Not at all. I've posted my adventures with the ladies many times on here and have yet to be booted out. Well done, Sam!

Lucky, lucky, lucky bastard.

butnut

Bastard - at least you've got hints of a love life.




But no - good on you! Strut your stuff!

TraceyQ

I got offered a shag last night. No, not by the man who mugged me. And not by my Husband neither. See? Anyone can do it, even girls.

Marcus Or Relius

I got offered a shag a few weeks ago whilst trudging around an industrial estate trying to find the Parcel Force Depot to pick up a package.

Some young woman in a very short skirt came up to me and, in a seductive, hoarse, 40-Mayfair-a-day voice, asked:

"Are you looking for business love?"
"Erm...no, I'm trying to find Parcel Force."
"Oh. It's up that road, just on the left love."
"Ta."

See, Manchester isn't so unfriendly, even the prozzies are kind enough to give directions (and other things).

Gazeuse

Quote from: "Marcus Or Relius"
"Are you looking for business love?"
"Erm...no, I'm looking for someone to handle my package."
"Oh, bloody hell...Now, fuck off!!!

Quote from: "weekender"You should use the fact that your brother died recently as an excuse to get a sympathy shag.
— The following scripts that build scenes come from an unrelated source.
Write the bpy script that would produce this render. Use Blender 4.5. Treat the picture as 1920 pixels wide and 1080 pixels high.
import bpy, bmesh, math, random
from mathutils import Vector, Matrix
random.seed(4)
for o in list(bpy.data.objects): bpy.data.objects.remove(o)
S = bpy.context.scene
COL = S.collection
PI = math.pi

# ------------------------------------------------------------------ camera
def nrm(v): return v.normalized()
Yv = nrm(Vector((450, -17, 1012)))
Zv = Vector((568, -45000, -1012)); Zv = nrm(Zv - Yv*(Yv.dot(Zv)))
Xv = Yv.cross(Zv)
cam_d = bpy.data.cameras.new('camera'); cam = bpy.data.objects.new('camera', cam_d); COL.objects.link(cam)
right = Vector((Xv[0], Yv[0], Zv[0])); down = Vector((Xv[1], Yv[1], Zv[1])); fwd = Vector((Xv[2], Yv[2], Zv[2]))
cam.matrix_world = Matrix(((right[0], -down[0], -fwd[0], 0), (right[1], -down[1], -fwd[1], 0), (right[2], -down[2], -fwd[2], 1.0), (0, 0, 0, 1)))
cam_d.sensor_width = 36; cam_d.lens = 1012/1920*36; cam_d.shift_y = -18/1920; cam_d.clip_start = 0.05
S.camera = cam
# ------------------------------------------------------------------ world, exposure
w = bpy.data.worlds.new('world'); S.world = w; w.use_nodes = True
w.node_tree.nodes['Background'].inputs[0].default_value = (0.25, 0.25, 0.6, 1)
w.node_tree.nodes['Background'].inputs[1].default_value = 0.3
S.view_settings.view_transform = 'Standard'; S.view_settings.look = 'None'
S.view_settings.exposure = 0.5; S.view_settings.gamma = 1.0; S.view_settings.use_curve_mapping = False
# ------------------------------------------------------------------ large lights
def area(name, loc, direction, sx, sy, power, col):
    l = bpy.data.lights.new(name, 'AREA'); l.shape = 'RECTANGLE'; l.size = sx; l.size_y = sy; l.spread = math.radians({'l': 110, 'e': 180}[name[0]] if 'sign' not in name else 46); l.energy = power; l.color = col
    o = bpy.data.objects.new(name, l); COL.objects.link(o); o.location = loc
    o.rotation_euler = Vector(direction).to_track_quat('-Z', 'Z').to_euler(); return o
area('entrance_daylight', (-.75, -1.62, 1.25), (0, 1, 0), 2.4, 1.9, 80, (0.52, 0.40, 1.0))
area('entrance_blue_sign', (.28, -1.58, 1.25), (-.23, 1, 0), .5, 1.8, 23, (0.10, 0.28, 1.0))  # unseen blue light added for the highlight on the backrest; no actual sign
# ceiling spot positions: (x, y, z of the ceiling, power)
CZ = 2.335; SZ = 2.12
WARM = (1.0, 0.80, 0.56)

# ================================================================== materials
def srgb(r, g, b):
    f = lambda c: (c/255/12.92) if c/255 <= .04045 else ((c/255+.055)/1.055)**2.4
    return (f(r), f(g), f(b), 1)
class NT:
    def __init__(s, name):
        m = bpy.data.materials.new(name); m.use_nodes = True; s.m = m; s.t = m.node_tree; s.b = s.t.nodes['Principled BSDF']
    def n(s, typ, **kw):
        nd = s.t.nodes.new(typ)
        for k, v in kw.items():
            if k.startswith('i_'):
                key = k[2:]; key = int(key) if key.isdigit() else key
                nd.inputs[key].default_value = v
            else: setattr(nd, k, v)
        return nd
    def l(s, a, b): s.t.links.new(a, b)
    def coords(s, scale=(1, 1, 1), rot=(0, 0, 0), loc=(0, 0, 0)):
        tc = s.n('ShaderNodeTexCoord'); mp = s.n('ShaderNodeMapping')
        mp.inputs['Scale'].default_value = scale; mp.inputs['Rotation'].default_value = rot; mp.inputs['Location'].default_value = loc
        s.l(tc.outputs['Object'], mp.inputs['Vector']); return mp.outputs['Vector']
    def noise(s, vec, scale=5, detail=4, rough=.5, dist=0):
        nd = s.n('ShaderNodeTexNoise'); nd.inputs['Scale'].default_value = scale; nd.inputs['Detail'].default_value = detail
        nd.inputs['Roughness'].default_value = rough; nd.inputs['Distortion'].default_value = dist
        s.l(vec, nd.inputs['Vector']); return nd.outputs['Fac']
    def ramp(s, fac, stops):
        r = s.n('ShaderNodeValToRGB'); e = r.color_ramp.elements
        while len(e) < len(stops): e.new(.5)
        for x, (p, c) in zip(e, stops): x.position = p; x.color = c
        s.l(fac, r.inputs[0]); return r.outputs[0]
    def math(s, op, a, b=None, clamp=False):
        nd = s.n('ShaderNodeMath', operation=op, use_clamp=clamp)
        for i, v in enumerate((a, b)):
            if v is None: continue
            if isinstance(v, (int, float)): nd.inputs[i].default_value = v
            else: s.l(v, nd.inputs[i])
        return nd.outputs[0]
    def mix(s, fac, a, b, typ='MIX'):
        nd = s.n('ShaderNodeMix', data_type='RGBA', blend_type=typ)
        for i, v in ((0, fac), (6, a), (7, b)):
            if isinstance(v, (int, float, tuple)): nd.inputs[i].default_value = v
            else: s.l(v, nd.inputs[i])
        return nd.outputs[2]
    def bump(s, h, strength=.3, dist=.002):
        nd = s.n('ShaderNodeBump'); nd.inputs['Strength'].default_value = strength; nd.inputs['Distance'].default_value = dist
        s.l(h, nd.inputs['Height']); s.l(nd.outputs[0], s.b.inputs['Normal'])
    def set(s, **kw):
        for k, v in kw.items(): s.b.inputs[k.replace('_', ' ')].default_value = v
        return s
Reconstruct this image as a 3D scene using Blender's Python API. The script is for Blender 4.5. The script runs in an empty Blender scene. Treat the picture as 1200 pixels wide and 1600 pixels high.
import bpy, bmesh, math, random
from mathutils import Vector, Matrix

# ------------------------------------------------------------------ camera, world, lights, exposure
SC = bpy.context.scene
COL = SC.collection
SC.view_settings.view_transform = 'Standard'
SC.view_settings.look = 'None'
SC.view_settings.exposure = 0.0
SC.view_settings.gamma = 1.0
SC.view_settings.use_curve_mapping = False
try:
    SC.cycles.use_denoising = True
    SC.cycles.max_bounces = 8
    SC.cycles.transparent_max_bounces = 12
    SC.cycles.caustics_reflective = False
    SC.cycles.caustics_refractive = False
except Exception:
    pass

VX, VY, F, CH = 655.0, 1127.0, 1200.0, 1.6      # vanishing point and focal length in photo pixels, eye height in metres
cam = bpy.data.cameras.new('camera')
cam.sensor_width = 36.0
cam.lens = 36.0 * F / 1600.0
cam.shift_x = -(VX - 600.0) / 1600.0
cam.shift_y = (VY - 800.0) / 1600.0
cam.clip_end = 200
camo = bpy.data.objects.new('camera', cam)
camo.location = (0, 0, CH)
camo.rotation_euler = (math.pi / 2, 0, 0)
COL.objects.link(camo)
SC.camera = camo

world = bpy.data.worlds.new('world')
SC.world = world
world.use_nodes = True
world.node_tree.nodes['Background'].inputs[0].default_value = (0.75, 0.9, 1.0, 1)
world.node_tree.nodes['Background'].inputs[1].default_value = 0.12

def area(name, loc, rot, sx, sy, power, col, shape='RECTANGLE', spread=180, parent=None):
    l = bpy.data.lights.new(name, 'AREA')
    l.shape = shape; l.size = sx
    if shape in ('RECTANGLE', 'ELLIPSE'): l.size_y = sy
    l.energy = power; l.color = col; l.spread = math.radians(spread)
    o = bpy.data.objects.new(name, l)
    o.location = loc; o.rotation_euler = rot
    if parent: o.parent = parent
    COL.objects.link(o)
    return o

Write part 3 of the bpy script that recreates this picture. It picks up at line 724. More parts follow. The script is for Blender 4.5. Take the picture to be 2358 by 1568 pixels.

Shit, I've started thinking like weekender.

Quote from: "TraceyQ"I got offered a shag last night. No, not by the man who mugged me. And not by my Husband neither. See? Anyone can do it, even girls.

I ask you every day.

hencole


So did I, but it started to smell so I had to bury it in Epping Forest.

Ambient Sheep

Quote from: "TraceyQ"I got offered a shag last night. No, not by the man who mugged me. And not by my Husband neither. See? Anyone can do it, even girls.
I think you'll find that girls don't usuallly have that sort of problem.  Even if some of them haven't realised it yet.  :-)

Rats

Hehe, reminds me of that chris rock routine where he says "ladies, you don't have this trouble because ever since you were 13, every man you've ever met has wanted to fuck you. Whenever a man's being polite, he's really offering you some dick. Can I help you with that? Can I help you with some dick?"

Capuchin

Which reminds me of "why do women have male friends? Because ya never know!"